Shaving Soap Review: Barrister and Mann “Reserve Spice”

Posted: November 26, 2017 in Shaving Articles

Ease of Lathering: In an unusual move, I’m going to say “Weird”. This is a super thirsty formula. I’m not kidding. Put some water on the puck to loosen it. Leave more water in your brush. You’ll still be well within margin, and will have to add more, and more again. The soap also loads with, to me, a very strange consistency. Something I’ve never experienced. Without wishing to sound grotesque, I found the formative soap to resemble snot. It starts as a stringy, glutinous mess, but will turn into a nice, slightly nut-brown lather if you work a bit. Not hard, again, just weird and totally novel in my experience. I’m not a soap maker, so I don’t know what kind of chemical interaction is at play to make this happen.

Protection: Excellent. This is not quite the same formulation as the white-jar or “glissant” bases. It is a tallow base, but doesn’t have lanolin. It has a high glycerin component, and has a whole bunch of different other saponified oils as well. This is a high quality soap. Perhaps its character doesn’t quite send me into the paroxysms of joy that some people experience, but it doesn’t leave you wanting in regards to slickness or cushion. It’s not so much the end result as the method of getting there, at least for me.

Residual Slickness: Very good. No issues here at all. Just a step behind the very best slickness I’ve experienced.

Scent: Good scent. I don’t find that it knocks me down in terms of being an homage to Old Spice. I like but don’t love it. I feel like, in a lot of ways, Crown King “Sundown” is a better Old Spice scent (even though it doesn’t really even mean to be) than the Reserve Spice. All that said, the Reserve Spice is not going to be a disappointment if you’re looking for that classic scent profile.

Production/Value: Barrister and Mann is right at the top end of what I’d consider to be a mid-priced soap. The presentation here is classy and refined, with the wide-mouth jar and strong graphic design for the labels. I find that it leaves me wondering if I’ve paid a few bucks too much, though. I just want that extra “something” I’m not really feeling for the higher cost. The shave soap business is exceedingly competitive right now, and you can get so much for, say, fifteen bucks/tub that charging more for your product will often bring a sense of lofty expectations. I’m not going to say that the Barrister and Mann products are poor values. No.
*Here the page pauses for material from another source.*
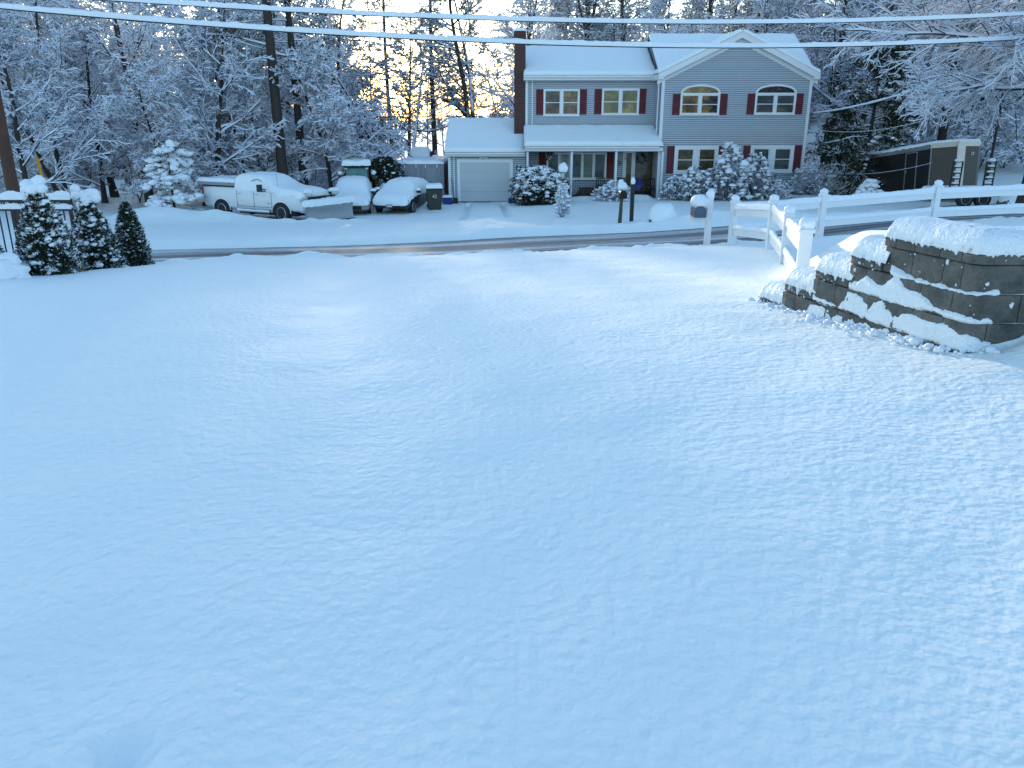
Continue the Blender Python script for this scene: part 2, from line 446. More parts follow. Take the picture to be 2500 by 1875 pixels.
# road: its own sheet with slushy wheel tracks
def road_mat():
    m, nt, b = new_mat('wet asphalt with slush')
    tc = nt.nodes.new('ShaderNodeTexCoord')
    ra = math.atan(RS)
    def dot(a, b):
        d = nt.nodes.new('ShaderNodeVectorMath'); d.operation = 'DOT_PRODUCT'; d.inputs[1].default_value = (a, b, 0)
        nt.links.new(tc.outputs['Object'], d.inputs[0]); return d.outputs['Value']
    du = dot(.10 * math.cos(ra), .10 * math.sin(ra)); dv = dot(-math.sin(ra), math.cos(ra))
    mp = nt.nodes.new('ShaderNodeCombineXYZ'); m2 = N(nt, 'ShaderNodeMath', operation='MULTIPLY'); nt.links.new(dv, m2.inputs[0]); m2.inputs[1].default_value = 2.6
    nt.links.new(du, mp.inputs[0]); nt.links.new(m2.outputs[0], mp.inputs[1])
    ph = N(nt, 'ShaderNodeMath', operation='MULTIPLY_ADD'); nt.links.new(dv, ph.inputs[0]); ph.inputs[1].default_value = 2 * PI / 1.6; ph.inputs[2].default_value = 1.0
    cs = N(nt, 'ShaderNodeMath', operation='COSINE'); nt.links.new(ph.outputs[0], cs.inputs[0])
    n1 = N(nt, 'ShaderNodeTexNoise', Scale=1.0, Detail=6, Roughness=.6); nt.links.new(mp.outputs[0], n1.inputs['Vector'])
    n2 = N(nt, 'ShaderNodeTexNoise', Scale=7.0, Detail=5, Roughness=.7); nt.links.new(tc.outputs['Object'], n2.inputs['Vector'])
    ad = N(nt, 'ShaderNodeMath', operation='MULTIPLY_ADD'); nt.links.new(n2.outputs['Fac'], ad.inputs[0]); ad.inputs[1].default_value = .22; nt.links.new(n1.outputs['Fac'], ad.inputs[2])
    a2 = N(nt, 'ShaderNodeMath', operation='MULTIPLY_ADD'); nt.links.new(cs.outputs[0], a2.inputs[0]); a2.inputs[1].default_value = .09; nt.links.new(ad.outputs[0], a2.inputs[2])
    r = nt.nodes.new('ShaderNodeMapRange'); r.inputs['From Min'].default_value = .54; r.inputs['From Max'].default_value = .78
    nt.links.new(a2.outputs[0], r.inputs['Value'])
    mx = nt.nodes.new('ShaderNodeMix'); mx.data_type = 'RGBA'
    mx.inputs[6].default_value = (.03, .034, .04, 1); mx.inputs[7].default_value = (.6, .63, .66, 1)
    nt.links.new(r.outputs[0], mx.inputs[0]); nt.links.new(mx.outputs[2], b.inputs['Base Color'])
    r2 = nt.nodes.new('ShaderNodeMapRange'); r2.inputs['To Min'].default_value = .5; r2.inputs['To Max'].default_value = .7
    nt.links.new(r.outputs[0], r2.inputs['Value']); nt.links.new(r2.outputs[0], b.inputs['Roughness'])
    bp = N(nt, 'ShaderNodeBump', Strength=1, Distance=.012); nt.links.new(ad.outputs[0], bp.inputs['Height']); nt.links.new(bp.outputs[0], b.inputs['Normal'])
    return m
_u = np.linspace(-70, 70, 500); _v = np.linspace(.02, ROADW - .02, 24)
_U, _VV = np.meshgrid(_u, _v)
_k = math.sqrt(1 + RS * RS)
_rx = _U; _ry = 15.55 + RS * _U + _VV * _k
_rz = base_h(_rx, _ry) - .068 + .008 * fbm(_rx * 1.2, _ry * 4, 8, 3)
_i = np.arange(499)[None] + (np.arange(23) * 500)[:, None]
road = np_mesh('road', np.stack([_rx.ravel(), _ry.ravel(), _rz.ravel()], 1), np.stack([_i, _i + 1, _i + 501, _i + 500], -1).reshape(-1, 4), road_mat(), smooth=True)
tag(road, 'wet grey road with slushy wheel tracks running past the lawn', None, None, 'structure')

# ------------------------------------------------------------------ retaining wall
def block_mat():
    m, nt, b = new_mat('concrete wall block')
    b.inputs['Roughness'].default_value = .9
    tc = nt.nodes.new('ShaderNodeTexCoord')
    n1 = N(nt, 'ShaderNodeTexNoise', Scale=5, Detail=6, Roughness=.65); nt.links.new(tc.outputs['Object'], n1.inputs['Vector'])
    n2 = N(nt, 'ShaderNodeTexNoise', Scale=60, Detail=4, Roughness=.6); nt.links.new(tc.outputs['Object'], n2.inputs['Vector'])
    r = nt.nodes.new('ShaderNodeValToRGB')
    r.color_ramp.elements[0].position = .3; r.color_ramp.elements[0].color = (.055, .055, .05, 1)
    r.color_ramp.elements[1].position = .72; r.color_ramp.elements[1].color = (.18, .172, .155, 1)
    nt.links.new(n1.outputs['Fac'], r.inputs[0])
    mx = nt.nodes.new('ShaderNodeMix'); mx.data_type = 'RGBA'; mx.blend_type = 'OVERLAY'; mx.inputs[0].default_value = .5
    nt.links.new(r.outputs[0], mx.inputs[6]); nt.links.new(n2.outputs['Fac'], mx.inputs[7]); nt.links.new(mx.outputs[2], b.inputs['Base Color'])
    bp = N(nt, 'ShaderNodeBump', Strength=1, Distance=.006); nt.links.new(n2.outputs['Fac'], bp.inputs['Height'])
    bq = N(nt, 'ShaderNodeBump', Strength=1, Distance=.02); nt.links.new(n1.outputs['Fac'], bq.inputs['Height']); nt.links.new(bp.outputs[0], bq.inputs['Normal'])
    nt.links.new(bq.outputs[0], b.inputs['Normal'])
    return m
M['block'] = block_mat()
M['cling'] = snow_mat('snow clinging to the blocks', [(9, .02), (30, .014), (80, .006)], (.83, .875, .90))
wallE = empty('retaining_wall', (3.16, 5.2, G(2.9, 5.0)), 'low wall of dark grey concrete blocks stepping down towards the lawn, thick snow on top', 'retaining wall')
WO = Vector(wallE.location)
# path s -> (x, y, outward normal); s=0 at the far low end, rounds a corner, then runs right
PA, PB = Vector((2.40, 7.98)), Vector((3.13, 5.30))
LD = (PB - PA).length; DIR = (PB - PA) / LD; NRM = Vector((DIR.y, -DIR.x))     # points at the lawn (-x)
RC = .08
def wall_at(s):
    if s < LD - .1: return PA + DIR * s, NRM
    a0 = math.atan2(NRM.y, NRM.x); a1 = -PI / 2
    if a0 < 0: a0 += 2 * PI
    a1 = 1.5 * PI
    c = PA + DIR * (LD - .1) - NRM * RC
    arc = RC * (a1 - a0)
    t = (s - (LD - .1)) / arc
    if t < 1:
        a = a0 + (a1 - a0) * t
        n = Vector((math.cos(a), math.sin(a))); return c + n * RC, n
    n = Vector((0, -1)); return c + n * RC + Vector((1, 0)) * (s - (LD - .1) - arc), n
ZT = [.73, .655, .455, .255, .055, -.145, -.345]      # cap top, then the bottom of cap / each course
def s_of(px, py, zz):
    """distance along the straight face of a measured point known to lie at height zz"""
    r = math.tan(math.atan((937.5 - py) / F) - TH); Y = (zz - CAMZ) / r
    return (PA.y - Y) / -DIR.y
zm = lambda x, y: (1900 + x / 3.687, 560 + y / 3.687)
END = LD + 2.6
sB = LD - .1
starts = {0: LD - .92, 1: LD - 1.28, 2: LD - 1.72, 3: LD - 2.15, 4: LD - 2.55}   # left end of each level of cap
def wall_block(mb, s0, s1, z0, z1, out, dep=.28, rough=.004, seed=0):
    n = max(2, int((s1 - s0) / .06)); nz = max(2, int((z1 - z0) / .05))
    g = .0035
    ss = [s0 + g + (s1 - s0 - 2 * g) * i / n for i in range(n + 1)]
    e = .007
    zz = [z0 + g] + [z0 + g + (z1 - z0 - 2 * g) * k / nz for k in range(nz + 1)] + [z1 - g]
    ou = [out - e] + [out] * (nz + 1) + [out - e]
    zz[1] = z0 + g + e; zz[-2] = z1 - g - e
    vs = []
    for i, s in enumerate(ss):
        p, nn = wall_at(s)
        for z, o in zip(zz, ou):
            o2 = o + rough * noise.noise(Vector((s * 14, z * 14, seed))) - (e if i in (0, n) else 0)
            q = p + nn * o2; vs.append((q.x, q.y, z))
        for z in (z1 - g, z0 + g):
            q = p - nn * (dep if p.y > 5.4 else dep * .8); vs.append((q.x, q.y, z))
    k = len(zz) + 2
    fs = []
    for i in range(n):
        for j in range(k):
            j2 = (j + 1) % k
            fs.append((i * k + j, i * k + j2, (i + 1) * k + j2, (i + 1) * k + j))
    fs.append(tuple(range(k))); fs.append(tuple(n * k + j for j in reversed(range(k))))
    mb.add([Vector(v) - WO for v in vs], fs)
random.seed(4)
for lev in range(5):        # the caps, one stretch per step
    mb = MB(); a = starts[lev]; b = starts[lev - 1] - .0 if lev else END
    x = a; first = True
    while x < b - .02:
        w = (.12 if (first and lev == 0) else random.choice([.2, .24, .28])); first = False
        if sB - .2 < x < sB + .2: w = .42
        y = min(b, x + w)
        if b - y < .08: y = b
        wall_block(mb, x, y, ZT[lev + 1], ZT[lev + 1] + .075, .022, .3, seed=lev)
        x = y
    mb.build('cap_course', M['block'], wallE, smooth=False)
for lev in range(1, 6):     # full courses under them
    mb = MB(); a = starts[lev - 1]; x = a + (.0 if lev > 1 else 0); k = 0
    while x < END:
        w = .3 if k or lev % 2 else .2
        if x < sB - .05 < x + w: w = (sB - .05 - x) if (sB - .05 - x) > .1 else w
        if abs(x - (sB - .05)) < .06: w = .46
        wall_block(mb, x, min(END, x + w), ZT[lev + 1], ZT[lev], .012 * (lev - 1) ** .5 + .004 * lev, seed=lev * 7); x += w; k += 1
    mb.build('block_course', M['block'], wallE)
# snow clinging to the stepped faces: outlines measured on the photo, carried to the wall's own plane
SN = [[(1030, 320), (1080, 350), (1200, 430), (1440, 500), (1700, 575), (1900, 590), (1928, 615), (1890, 630), (1600, 565), (1400, 515), (1180, 450), (1100, 440), (1060, 430), (1020, 400)],
      [(640, 460), (740, 465), (810, 415), (860, 440), (940, 500), (1000, 450), (1060, 425), (1110, 440), (1160, 510), (1330, 590), (1440, 690), (1520, 725), (1640, 745), (1760, 830), (1830, 815), (1848, 885), (1750, 875), (1580, 815), (1400, 745), (1100, 690), (940, 625), (730, 560), (650, 540)],
      [(325, 560), (430, 615), (560, 680), (610, 620), (650, 545), (720, 560), (830, 645), (960, 625), (1000, 700), (1100, 770), (1180, 735), (1300, 780), (1480, 830), (1560, 850), (1630, 900), (1660, 940), (1750, 990), (1775, 1060), (1700, 1120), (1600, 1095), (1300, 985), (1000, 880), (690, 765), (480, 690), (330, 640)],
      [(-300, 660), (-100, 700), (50, 720), (150, 745), (225, 775), (290, 700), (310, 650), (400, 665), (490, 710), (510, 760), (640, 760), (700, 790), (740, 835), (830, 820), (870, 870), (1000, 880), (1100, 900), (1220, 965), (1290, 985), (1310, 1020), (1400, 1065), (1540, 1100), (1680, 1100), (1770, 1035), (1880, 1085), (1990, 1075), (2080, 1040), (2200, 1000), (2200, 1700), (-300, 1700)]]
def to_sz(x, y):
    px, py = zm(x, y)
    d = Vector(((px - 1250) / F, (math.cos(TH) + (937.5 - py) / F * math.sin(TH)), (-math.sin(TH) + (937.5 - py) / F * math.cos(TH))))
    # plane through PA, PB (vertical)
    den = d.x * NRM.x + d.y * NRM.y
    t = (PA.x * NRM.x + PA.y * NRM.y) / den
    q = Vector((d.x * t, d.y * t)); return ((q - PA).dot(DIR), CAMZ + d.z * t)
SNP = [np.array([to_sz(*p) for p in poly]) for poly in SN]
def sdist(poly, s, z):
    """signed distance to polygon, positive inside"""
    n = len(poly); best = np.full(s.shape, 1e9); ins = np.zeros(s.shape, bool)
    for i in range(n):
        a = poly[i]; b = poly[(i + 1) % n]; e = b - a
        t = np.clip(((s - a[0]) * e[0] + (z - a[1]) * e[1]) / (e @ e + 1e-12), 0, 1)
        best = np.minimum(best, np.hypot(s - a[0] - t * e[0], z - a[1] - t * e[1]))
        c = ((a[1] > z) != (b[1] > z)) & (s < (b[0] - a[0]) * (z - a[1]) / (b[1] - a[1] + 1e-12) + a[0])
        ins ^= c
    return np.where(ins, best, -best)
ns, nz = 420, 150
ssv = np.linspace(-.1, LD + .12, ns); zzv = np.linspace(-.36, .66, nz)
S_, Z_ = np.meshgrid(ssv, zzv)
wob = .012 * fbm(S_ * 18, Z_ * 18, 3, 4) * 2
D_ = np.max([sdist(p, S_, Z_) for p in SNP], axis=0) + wob + .014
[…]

They are hard pucks that will yield a lot of shaves per ounce, and the quality is there. However, they’re far from the only game in town, and other soaps seem to deliver the goods at a lower price point.

Notes: I will go against the general trend and say that I prefer the white jar B&M formula to this one. Once learned, it lathers in a predictable and normal manner. There’s no weird, congealed mucus phase. I may be missing out on some grand idea that others can grasp, but this one isn’t quite a home run for me. That’s not to say that, with several more shaves under my belt with this stuff, I won’t suddenly click with it. That’s happened before. Early days, though, I’m a little on the fence about Reserve Spice.

Cheers, and Happy Shaving!

  1. Mike Casetta says:

    You nailed it! My thoughts exactly on this!